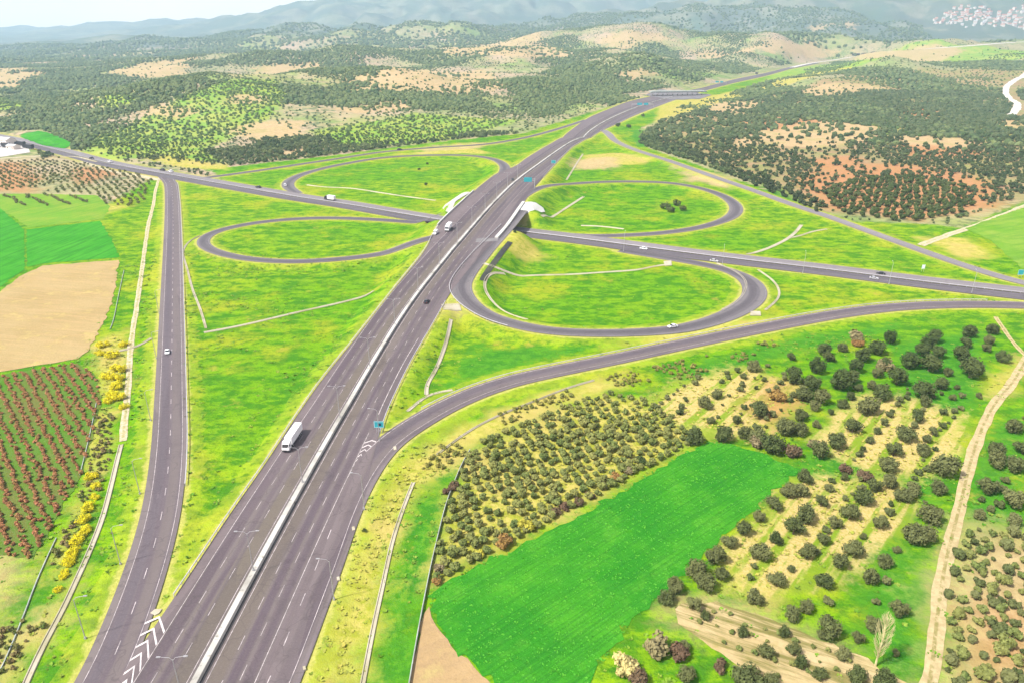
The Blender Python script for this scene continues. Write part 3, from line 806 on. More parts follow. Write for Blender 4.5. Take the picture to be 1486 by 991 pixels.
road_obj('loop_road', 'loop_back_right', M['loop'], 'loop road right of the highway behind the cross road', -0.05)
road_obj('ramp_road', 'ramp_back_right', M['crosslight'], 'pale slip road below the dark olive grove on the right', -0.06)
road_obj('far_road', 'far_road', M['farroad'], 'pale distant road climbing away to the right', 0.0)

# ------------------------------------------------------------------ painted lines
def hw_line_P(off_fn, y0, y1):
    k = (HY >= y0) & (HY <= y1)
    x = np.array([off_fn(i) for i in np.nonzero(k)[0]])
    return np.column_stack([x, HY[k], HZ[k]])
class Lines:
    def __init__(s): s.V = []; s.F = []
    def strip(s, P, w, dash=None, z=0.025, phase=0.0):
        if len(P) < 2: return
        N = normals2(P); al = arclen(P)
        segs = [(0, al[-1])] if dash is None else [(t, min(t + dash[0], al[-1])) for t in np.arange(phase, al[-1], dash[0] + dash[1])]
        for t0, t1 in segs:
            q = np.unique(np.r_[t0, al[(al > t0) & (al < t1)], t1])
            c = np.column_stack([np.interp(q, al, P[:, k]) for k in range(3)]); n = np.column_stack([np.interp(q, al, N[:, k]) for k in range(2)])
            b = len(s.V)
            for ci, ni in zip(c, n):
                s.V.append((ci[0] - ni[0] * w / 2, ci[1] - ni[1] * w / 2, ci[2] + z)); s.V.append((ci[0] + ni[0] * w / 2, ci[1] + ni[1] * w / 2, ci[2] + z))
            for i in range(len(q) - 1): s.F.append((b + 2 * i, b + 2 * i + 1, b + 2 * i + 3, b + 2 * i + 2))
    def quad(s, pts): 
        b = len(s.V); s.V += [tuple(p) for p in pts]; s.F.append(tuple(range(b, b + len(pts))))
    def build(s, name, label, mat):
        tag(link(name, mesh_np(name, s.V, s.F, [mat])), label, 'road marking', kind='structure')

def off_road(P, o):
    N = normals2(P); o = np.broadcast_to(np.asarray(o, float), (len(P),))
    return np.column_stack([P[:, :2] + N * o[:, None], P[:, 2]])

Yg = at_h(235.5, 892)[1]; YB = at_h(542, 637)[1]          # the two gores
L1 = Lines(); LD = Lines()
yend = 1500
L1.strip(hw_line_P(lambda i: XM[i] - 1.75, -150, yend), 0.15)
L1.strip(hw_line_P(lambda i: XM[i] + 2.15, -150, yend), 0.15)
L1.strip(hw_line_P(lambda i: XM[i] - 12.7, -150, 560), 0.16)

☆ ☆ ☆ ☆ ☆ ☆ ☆

Your goal
Omit the pictures, then repeat exactly each line from the beginning of the listing through the line with "road_obj('far_road', 'far_road', M['farroad'], 'pale".

Response for this exercise
The Blender Python script for this scene continues. Write part 3, from line 806 on. More parts follow. Write for Blender 4.5. Take the picture to be 1486 by 991 pixels.
road_obj('loop_road', 'loop_back_right', M['loop'], 'loop road right of the highway behind the cross road', -0.05)
road_obj('ramp_road', 'ramp_back_right', M['crosslight'], 'pale slip road below the dark olive grove on the right', -0.06)
road_obj('far_road', 'far_road', M['farroad'], 'pale distant road climbing away to the right', 0.0)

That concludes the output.